Short task: Return all lines from the listing below in which the string "array" occurs.
[begin Source data]
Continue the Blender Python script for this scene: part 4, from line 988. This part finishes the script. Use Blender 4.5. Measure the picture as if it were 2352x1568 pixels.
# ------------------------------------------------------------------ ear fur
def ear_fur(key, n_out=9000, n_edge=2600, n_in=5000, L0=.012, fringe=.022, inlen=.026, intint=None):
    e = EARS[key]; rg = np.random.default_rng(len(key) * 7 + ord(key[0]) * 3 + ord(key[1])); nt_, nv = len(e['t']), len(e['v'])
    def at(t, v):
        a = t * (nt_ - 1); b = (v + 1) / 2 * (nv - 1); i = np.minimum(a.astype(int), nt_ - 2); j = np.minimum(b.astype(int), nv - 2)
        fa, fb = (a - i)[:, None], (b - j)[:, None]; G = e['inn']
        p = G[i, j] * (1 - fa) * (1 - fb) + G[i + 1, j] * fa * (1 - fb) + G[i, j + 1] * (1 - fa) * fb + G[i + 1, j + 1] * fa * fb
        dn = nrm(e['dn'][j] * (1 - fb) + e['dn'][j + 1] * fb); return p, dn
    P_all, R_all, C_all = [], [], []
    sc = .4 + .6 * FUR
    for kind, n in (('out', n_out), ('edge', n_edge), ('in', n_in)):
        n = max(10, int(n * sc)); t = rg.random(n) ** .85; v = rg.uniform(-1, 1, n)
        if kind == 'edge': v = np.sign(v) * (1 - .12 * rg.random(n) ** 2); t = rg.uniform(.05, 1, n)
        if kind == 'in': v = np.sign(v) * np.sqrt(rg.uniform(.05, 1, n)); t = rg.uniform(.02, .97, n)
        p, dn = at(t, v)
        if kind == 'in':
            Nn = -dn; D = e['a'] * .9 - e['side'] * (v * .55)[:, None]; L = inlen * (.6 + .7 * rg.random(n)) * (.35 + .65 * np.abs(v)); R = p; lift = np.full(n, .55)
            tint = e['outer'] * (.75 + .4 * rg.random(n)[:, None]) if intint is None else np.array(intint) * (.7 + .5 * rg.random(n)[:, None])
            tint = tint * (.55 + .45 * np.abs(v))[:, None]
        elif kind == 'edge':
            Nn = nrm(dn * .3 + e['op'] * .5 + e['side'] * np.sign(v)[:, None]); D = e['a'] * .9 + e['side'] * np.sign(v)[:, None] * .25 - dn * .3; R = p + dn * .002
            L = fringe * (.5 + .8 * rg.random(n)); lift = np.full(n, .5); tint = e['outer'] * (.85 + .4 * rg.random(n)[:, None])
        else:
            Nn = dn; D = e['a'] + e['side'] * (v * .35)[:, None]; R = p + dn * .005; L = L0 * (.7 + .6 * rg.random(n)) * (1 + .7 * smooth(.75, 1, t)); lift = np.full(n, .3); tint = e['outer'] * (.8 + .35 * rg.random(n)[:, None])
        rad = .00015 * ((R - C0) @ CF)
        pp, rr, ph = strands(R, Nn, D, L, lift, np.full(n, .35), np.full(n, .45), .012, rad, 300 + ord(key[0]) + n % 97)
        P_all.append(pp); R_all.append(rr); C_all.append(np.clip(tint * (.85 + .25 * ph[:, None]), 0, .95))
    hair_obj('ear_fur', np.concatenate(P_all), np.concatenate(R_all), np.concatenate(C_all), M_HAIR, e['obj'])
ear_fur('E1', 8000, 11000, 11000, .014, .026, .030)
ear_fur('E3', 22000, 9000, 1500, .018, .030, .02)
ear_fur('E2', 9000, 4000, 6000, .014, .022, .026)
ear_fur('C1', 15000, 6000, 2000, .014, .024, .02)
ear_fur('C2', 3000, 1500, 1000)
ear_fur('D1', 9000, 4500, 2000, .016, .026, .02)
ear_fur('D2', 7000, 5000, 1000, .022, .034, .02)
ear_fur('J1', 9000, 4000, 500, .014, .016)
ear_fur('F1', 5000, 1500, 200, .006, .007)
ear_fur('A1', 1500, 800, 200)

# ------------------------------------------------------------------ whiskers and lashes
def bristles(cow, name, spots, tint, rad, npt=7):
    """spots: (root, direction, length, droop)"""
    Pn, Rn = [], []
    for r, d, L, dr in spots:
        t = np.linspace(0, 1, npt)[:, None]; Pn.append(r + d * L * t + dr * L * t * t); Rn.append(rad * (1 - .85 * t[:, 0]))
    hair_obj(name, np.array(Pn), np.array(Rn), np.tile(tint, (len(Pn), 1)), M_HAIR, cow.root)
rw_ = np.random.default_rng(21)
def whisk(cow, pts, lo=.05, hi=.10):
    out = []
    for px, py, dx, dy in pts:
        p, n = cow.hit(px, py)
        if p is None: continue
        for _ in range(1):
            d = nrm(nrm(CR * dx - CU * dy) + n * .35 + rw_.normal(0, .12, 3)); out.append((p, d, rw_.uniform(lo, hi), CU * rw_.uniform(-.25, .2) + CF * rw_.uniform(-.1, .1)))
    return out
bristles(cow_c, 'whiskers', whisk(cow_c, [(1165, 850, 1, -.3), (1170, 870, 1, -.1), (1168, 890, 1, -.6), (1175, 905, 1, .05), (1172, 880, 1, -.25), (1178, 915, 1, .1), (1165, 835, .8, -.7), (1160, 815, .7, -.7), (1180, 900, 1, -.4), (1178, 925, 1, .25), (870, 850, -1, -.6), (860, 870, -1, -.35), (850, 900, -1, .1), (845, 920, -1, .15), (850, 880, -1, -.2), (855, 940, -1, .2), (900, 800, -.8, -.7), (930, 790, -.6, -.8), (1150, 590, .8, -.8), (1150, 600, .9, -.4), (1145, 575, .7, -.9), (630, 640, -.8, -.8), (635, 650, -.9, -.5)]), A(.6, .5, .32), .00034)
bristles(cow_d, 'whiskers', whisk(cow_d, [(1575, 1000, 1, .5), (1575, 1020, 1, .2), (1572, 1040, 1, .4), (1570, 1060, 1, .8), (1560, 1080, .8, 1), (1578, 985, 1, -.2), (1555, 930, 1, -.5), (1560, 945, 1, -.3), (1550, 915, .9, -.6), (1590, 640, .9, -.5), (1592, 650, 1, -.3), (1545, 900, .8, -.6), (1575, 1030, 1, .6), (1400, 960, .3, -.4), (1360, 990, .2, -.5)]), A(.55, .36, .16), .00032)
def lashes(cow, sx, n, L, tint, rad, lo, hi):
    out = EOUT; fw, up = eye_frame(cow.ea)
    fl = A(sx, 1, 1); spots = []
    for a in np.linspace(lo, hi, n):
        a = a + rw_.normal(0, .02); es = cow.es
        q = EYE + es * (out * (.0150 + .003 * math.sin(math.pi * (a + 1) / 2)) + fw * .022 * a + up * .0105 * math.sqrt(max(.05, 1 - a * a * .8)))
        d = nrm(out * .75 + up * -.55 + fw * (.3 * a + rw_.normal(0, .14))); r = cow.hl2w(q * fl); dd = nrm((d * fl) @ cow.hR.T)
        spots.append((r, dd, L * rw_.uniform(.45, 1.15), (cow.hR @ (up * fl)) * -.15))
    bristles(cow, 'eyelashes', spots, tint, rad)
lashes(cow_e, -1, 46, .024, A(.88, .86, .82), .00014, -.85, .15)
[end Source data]
Finished answer:
            tint = e['outer'] * (.75 + .4 * rg.random(n)[:, None]) if intint is None else np.array(intint) * (.7 + .5 * rg.random(n)[:, None])
    hair_obj(name, np.array(Pn), np.array(Rn), np.tile(tint, (len(Pn), 1)), M_HAIR, cow.root)